Jacob’s mother still must regard her friend as her mistress and can never
talk back or treat her with any disrespect even in the worst situations.

Everyone spoke kindly of her mother “who had been a slave merely in name,
but in nature was noble and womanly.”2 The mistress promised her that her
children would be treated well. As a result of this, Jacob’s never realized
she was a slave until the age of six when her mother passed. During that
time it was considered unfavorable to treat slaves so well. However, when
the slave was a childhood friend, is there really any other way? This
coexisting of such strong opposing feelings on the situation is difficult
for both the white master/mistress and the black slave.
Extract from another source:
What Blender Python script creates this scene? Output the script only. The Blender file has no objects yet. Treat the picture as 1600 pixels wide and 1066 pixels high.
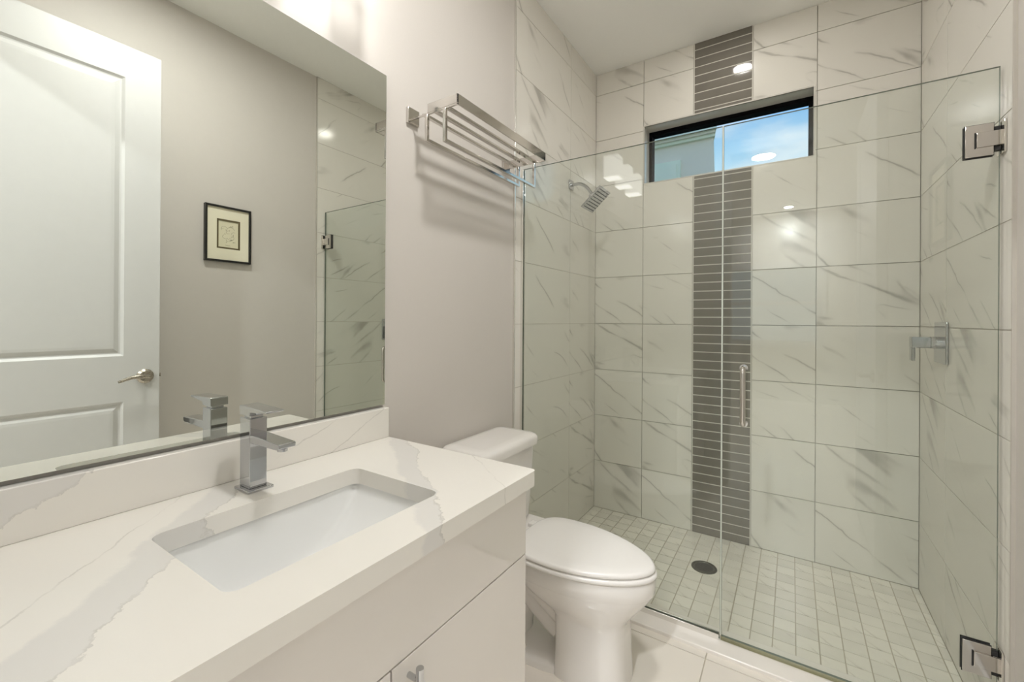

It is hard to know how to act when a foreign situation arises. In the
South, whites are mistreating and abusing the black people, regardless if
they own the person or not. If a white and black child are raised together
and grow to become friends, how are they expected to act towards one
another? A friendship is a very complicated relationship, especially in a
time where it was unheard of to befriend a slave. The white people have
strong feelings of affection for their black friends; however they want to
act in a way that is socially acceptable. They become more forgiving of the
Slave and will favor them. A Slave is owned by the master and when the
master involves their feelings, they will get less out of this slave then
they would of a different one. The same goes for the slaves; it must be
very difficult to go from being friends as equals to becoming another’s
slave. Douglass as well as many other slaves never understood that if there
were so many “abolitionists” and if so many friends of theirs in the past
were white, why they didn’t bother to help with emancipation? Why didn’t
the white people use their power?
The intricate relationships formed between young black and white
children caused them to have uncertainty as to how to behave as adults. It
was a painful process for both parties and the cruelties of slavery tended
to corrupt the white people and betray the blacks. An inherently good
person with only the best intentions can become immoral after given the
power to control someone else’s life and actions. Even though many people
want to do what is best, society and obligations can supersede that desire.


1 Gates Jr., Henry Louis and Nellie Y. McKay. African American Literature.

New York: W.W. Norton and Company, 1997. p. 327.

2 Gates Jr., Henry Louis and Nellie Y. McKay. African American Literature.

New York: W.W. Norton and Company, 1997. p. 211.